Firstly, $\sigma_{2 \text{theory}} = \sqrt{\frac{p(1-p)}{n}} = \sqrt{\frac{3}{16 \cdot 100}}$ is calculated with the assumption of a fair die. It is representative of theoretical prediction of 100 rolls of a fair die.

Secondly, it is possible to assume the same binomial distribution for the rolls within each trial. Therefore, $\sigma_{2 \text{single}} = \sqrt{\frac{p(1-p)}{n}}$ represent experimental results of each singly trial of 100 rolls. There will be 10 of them, so $\sigma_{2 \text{single 1}}, \cdots, \sigma_{2 \text{single 10}}$.
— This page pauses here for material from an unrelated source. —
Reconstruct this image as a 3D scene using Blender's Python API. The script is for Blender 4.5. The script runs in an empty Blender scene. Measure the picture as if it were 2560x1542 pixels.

Thirdly, $\sigma_{2 \text{sampling}}$ can be estimated directly from the traditional standard deviation formula, with absolutely no assumption. All we have are the ratio numbers; which could have come from any distribution. It becomes unreasonable to think any of the $\sigma_{2 \text{single}}$ is representative of the 10 trials. Therefore, the method is representative of experimental results of 10 trials of 100 rolls, where the 10 trials could be different.

3. The third method is the go-to method if we were doing repeated experiments of multiple rolls; we can only assume the rolls within each trial are similar as they are in the same condition, but the distinctive trials themselves could be different (different days, more winds, etc.)

4. Moreover, we will find that as we do more trials, if the trials themselves share the same bias, then the $\sigma_{2 \text{sampling}} \approx \sigma_{2 \text{theory}}$. It's just that if we were doing experiments, that is not necessarily true.